Sherman acknowledged the similarities between Fitzgerald’s image of Northwestern and Stanford’s recent success. Stanford vies for national attention with the likes of USC, perhaps college football’s flashiest program. It is a story tailor-made for the sports media: plucky, intelligent students upstaging the pre-pros at the Iowas, Michigans and USCs of the world. So too does Northwestern offer an easy story for national writers: the little, smart program that could. It is incredibly patronizing, but Fitzgerald and the Wildcats don’t mind. In fact, any positive attention (no matter how patronizing it may be) for a program that once struggled for relevance in its home market is beneficial.

Growing up in Northwestern’s shadow on Chicago’s North Shore, one notices things like the fact that Northwestern’s fans are, by and large, either alumni or current students. A strong town-gown divide in Evanston has exacerbated local ambivalence to NU football, but excitement among the students and even in the Chicago area is slowly growing.

Sherman said he was “caught off guard when the student section was nearly full” on a recent weekend before Northwestern began classes.

What is particularly refreshing and unique about Northwestern, even as their national popularity grows, is that Fitzgerald’s famous strictness hasn’t relented. Only once during his tenure has a player run into trouble with the law. That player, Jeff Radek, possessed a BB gun in his dorm room contrary to a local ordinance prohibiting BB guns. Fitzgerald dismissed him from the team.

This kind of incident, Fitzgerald’s no-nonsense making-football-players-into-men mentality, is what makes the program both respected and unique. It is easy to extol the virtues of a man who is so strict but who also cares deeply about his players and his program – and Northwestern’s program is Fitzgerald’s, make no mistake. Where many coaches seem to resign themselves to simply dealing with inevitable transgressions by players, Fitzgerald’s attempts to nip transgressions in the bud are refreshing.

It’s difficult to be flashy in Evanston. For Fitzgerald, that is an advantage.
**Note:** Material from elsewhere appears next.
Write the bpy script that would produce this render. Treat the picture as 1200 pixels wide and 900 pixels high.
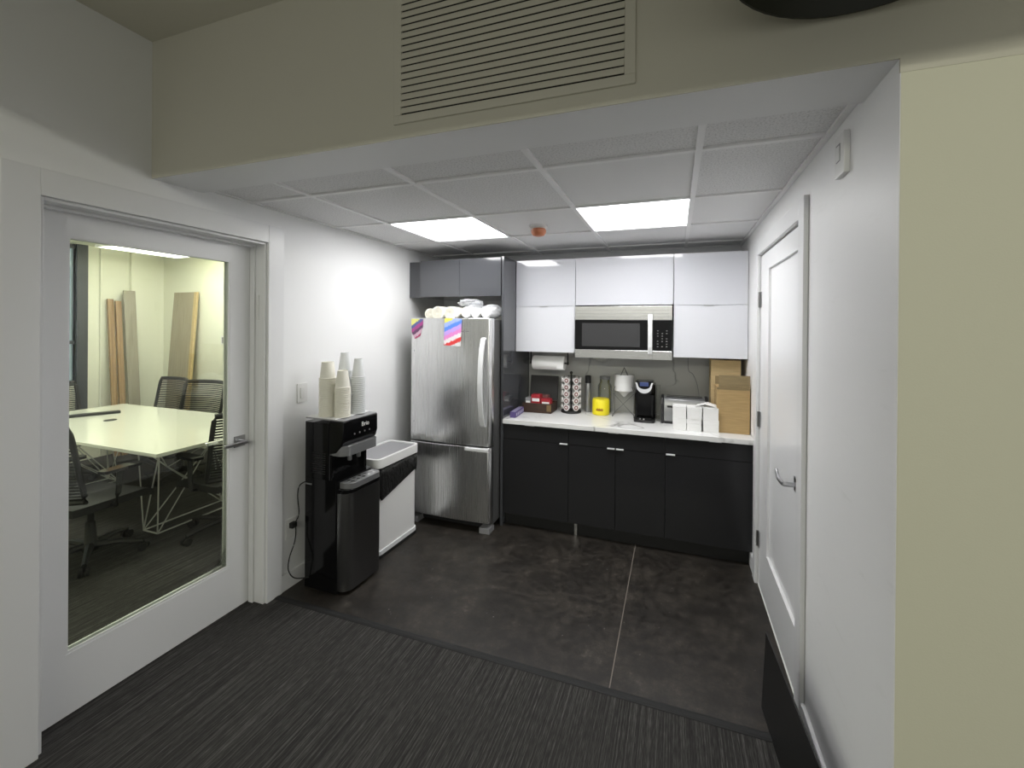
import bpy, bmesh, math, random
from mathutils import Vector, Matrix
random.seed(7)
PI = math.pi
S = bpy.context.scene
C = S.collection
for o in list(bpy.data.objects): bpy.data.objects.remove(o)

# ------------------------------------------------------------------ camera
cam_d = bpy.data.cameras.new('camera'); cam = bpy.data.objects.new('camera', cam_d); C.objects.link(cam)
cam_d.sensor_fit = 'HORIZONTAL'; cam_d.sensor_width = 36; cam_d.lens = 500.07/1200*36
cam_d.shift_x = -18.23/1200; cam_d.shift_y = -66.11/1200
cam_d.clip_start = 0.02; cam_d.clip_end = 200
yaw, pitch, roll = math.radians(19.059), math.radians(-0.161), math.radians(0.445)
f = Vector((-math.sin(yaw)*math.cos(pitch), math.cos(yaw)*math.cos(pitch), math.sin(pitch)))
r = Vector((math.cos(yaw), math.sin(yaw), 0)); u = r.cross(f)
r2 = r*math.cos(roll)+u*math.sin(roll); u2 = -r*math.sin(roll)+u*math.cos(roll)
cam.matrix_world = Matrix(((r2.x, u2.x, -f.x, 0), (r2.y, u2.y, -f.y, 0), (r2.z, u2.z, -f.z, 1.674), (0, 0, 0, 1)))
S.camera = cam

# ------------------------------------------------------------------ world, lights, exposure
W = bpy.data.worlds.new('world'); S.world = W; W.use_nodes = True
bg = W.node_tree.nodes['Background']; bg.inputs[0].default_value = (0.96, 0.96, 0.89, 1); bg.inputs[1].default_value = 0.48
def area(name, loc, rot, sx, sy, power, col):
    l = bpy.data.lights.new(name, 'AREA'); l.shape = 'RECTANGLE'; l.size = sx; l.size_y = sy; l.energy = power; l.color = col
    o = bpy.data.objects.new(name, l); C.objects.link(o); o.location = loc; o.rotation_euler = rot; return o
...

There is no Northwestern swagger to tackle, no star players taking payments in the way that caused USC’s spectacular fall from grace. Northwestern is the modestly successful yin to USC’s yang. Nonetheless, the humble types rarely get attention.

It’s easy to overlook Northwestern for the storied tradition of Notre Dame. It’s easy to forget that Fitzgerald’s program mirrors the idealized spirit of Chicago in its unassuming, intelligent, no-nonsense way. However, if Fitzgerald continues to successfully grow his program, it isn’t difficult to see Northwestern football seizing the Chicago spotlight sometime soon.